Salíamos de la reunión en la escuela Waldorf —la maestra, la psicopedagoga, el papá (yo) y la mamá (Eya)— y mientras escribo esto me parece que pasó hace dos años, aunque lo siento como si fuera hoy. Íbamos los dos, diciendo cosas, discutiendo como siempre: en el medio nuestro hijo, que es lo único que verdaderamente importa aquí.
No voy a adornar nada: durante años me sentí atrapado en una relación que no elegí del todo. Hubo tiempo en que fui “el mejor” —el mejor papá, el mejor hombre— y después vinieron los maltratos verbales que, con los años, se fueron haciendo más sutiles y más largos. Cuando uno vive eso, las palabras se vuelven cuchillos; cuando se discute y la otra persona impone su versión sin escuchar, las conversaciones se desvían para recuperar “la pelota”, el control, el poder. Y eso cansa. Mucho.
Hay rasgos que no sé cómo nombrar mejor y prefiero no etiquetar a nadie; sí sé que hay conductas que duelen, que manipulan, que confunden. Y aun así —y esto es lo raro y lo honesto— me sigue sobrando empatía. Porque al final del día está mi hijo, y más allá de cualquier herida, el amor por él no se negocia.
Eya me miró con lágrimas (muy teatrales, pensé), y me preguntó: “Marce, ¿por qué me odiás?”
Le dije: “No te odio.” Y la pregunta volvió, y volvió, y volvió, como si repetirla fuera una garantía de verdad.
¿Qué quiere que yo responda a eso? ¿Que la realidad es una lista de agravios? Podría enumerar A, B, C, D… Pero la respuesta real es más simple: no la odio, no siento odio activo, siento cansancio, siento dolor, y sobre todo siento una necesidad enorme de que todos —ella, yo, la familia— miremos dónde ponemos al niño en medio de este fuego cruzado.
Mi familia es grande, compleja, con abuelos que a veces actúan como chicos, con tíos y hermanas que tienen sus propias heridas. Hay mucha histeria y mucha victimización por todos lados. Si suena duro, lo es: a veces parece que soy el responsable de todo, como si mi persona fuera el comodín de sus historias. Y sí, a veces me dan ganas de mandarlo todo al carajo. Pero ese no es el plan.
Como me dijo mi psicólogo Marcelo: debe buscarse los puntos de acuerdo. Esa frase me sigue. Me parece que podemos convertir bronca en chiste y juicio en aprendizaje. Me gustaría que esto fuera humor, humor artístico que invite a la reflexión, que deje a los padres pelotudos (o despistados, o autorreferenciales) con ganas de mirar lo verdaderamente importante: el niño.

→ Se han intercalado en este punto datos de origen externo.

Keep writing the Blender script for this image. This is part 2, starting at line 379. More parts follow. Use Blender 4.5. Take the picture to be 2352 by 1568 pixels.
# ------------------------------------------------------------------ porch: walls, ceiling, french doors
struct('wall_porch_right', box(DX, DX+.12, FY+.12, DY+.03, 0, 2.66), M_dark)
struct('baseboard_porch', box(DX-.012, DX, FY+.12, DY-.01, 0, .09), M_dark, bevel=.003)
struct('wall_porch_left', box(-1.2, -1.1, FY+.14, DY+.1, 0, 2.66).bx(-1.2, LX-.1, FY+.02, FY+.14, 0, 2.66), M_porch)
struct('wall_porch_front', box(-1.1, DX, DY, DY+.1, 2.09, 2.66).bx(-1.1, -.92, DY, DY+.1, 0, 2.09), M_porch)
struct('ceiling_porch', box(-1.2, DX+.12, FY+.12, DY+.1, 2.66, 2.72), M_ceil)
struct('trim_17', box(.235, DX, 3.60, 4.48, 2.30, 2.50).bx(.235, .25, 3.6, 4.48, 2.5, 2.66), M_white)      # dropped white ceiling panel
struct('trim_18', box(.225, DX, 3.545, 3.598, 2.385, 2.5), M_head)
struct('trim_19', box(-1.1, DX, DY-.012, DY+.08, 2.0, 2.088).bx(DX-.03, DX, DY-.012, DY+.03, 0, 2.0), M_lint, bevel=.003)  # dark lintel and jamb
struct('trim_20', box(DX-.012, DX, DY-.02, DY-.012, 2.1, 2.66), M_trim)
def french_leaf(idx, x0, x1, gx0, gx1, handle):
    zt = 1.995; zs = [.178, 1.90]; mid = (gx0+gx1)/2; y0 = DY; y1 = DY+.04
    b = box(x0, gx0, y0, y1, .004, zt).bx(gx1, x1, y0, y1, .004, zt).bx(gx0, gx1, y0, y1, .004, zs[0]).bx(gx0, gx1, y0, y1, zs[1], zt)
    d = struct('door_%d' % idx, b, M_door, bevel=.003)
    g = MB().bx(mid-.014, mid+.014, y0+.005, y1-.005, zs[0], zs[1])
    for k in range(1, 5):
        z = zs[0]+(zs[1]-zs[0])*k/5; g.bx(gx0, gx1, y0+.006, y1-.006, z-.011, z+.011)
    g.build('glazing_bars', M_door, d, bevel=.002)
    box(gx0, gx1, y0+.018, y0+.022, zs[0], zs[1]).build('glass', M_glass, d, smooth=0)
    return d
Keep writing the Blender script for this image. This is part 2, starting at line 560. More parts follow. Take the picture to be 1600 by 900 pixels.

Así que, en vez de incendiar, propongo encender algo distinto: la risa que cuestiona, la ironía que acerca, la autocrítica que cura. Se puede decir lo que uno siente sin convertirlo en guerra. Se puede poner límites sin destruir. Se puede pedir ayuda, componer un chiste y, de paso, acordar una forma de cuidarlo entre todos.
Mi hijo y sus primos son lo único que me salva de todo esto. Al resto de la ficción familiar —los roles, los rencores, las interpretaciones— que se arreglen como puedan. Yo me quedo con lo esencial: amor por mi hijo, ganas de hacerlo reír, y la intención de que crezca con menos dramas ajenos.
Cierro con esto: si usted es padre o madre y se reconoce en algo de lo que escribo, quizá la próxima vez que haya un choque con la otra parte, pruebe a buscar un punto de acuerdo. Hable en clave de humor si puede; pida ayuda si hace falta; recuerde que los niños no son campos de batalla sino mapas de ternura. Nosotros fuimos empujados a ser grandes a la fuerza —no es su culpa ni la mía—, pero podemos elegir cómo acompañar a los que vienen detrás.
Con amor eterno por mi pibe, y con ganas de que la familia entera encuentre, por fin, un poco de paz (y una buena anécdota para contar con risa).
…lo pensé antes de publicarlo. Voy a pensar antes de publicar el (2) que ya está escrito.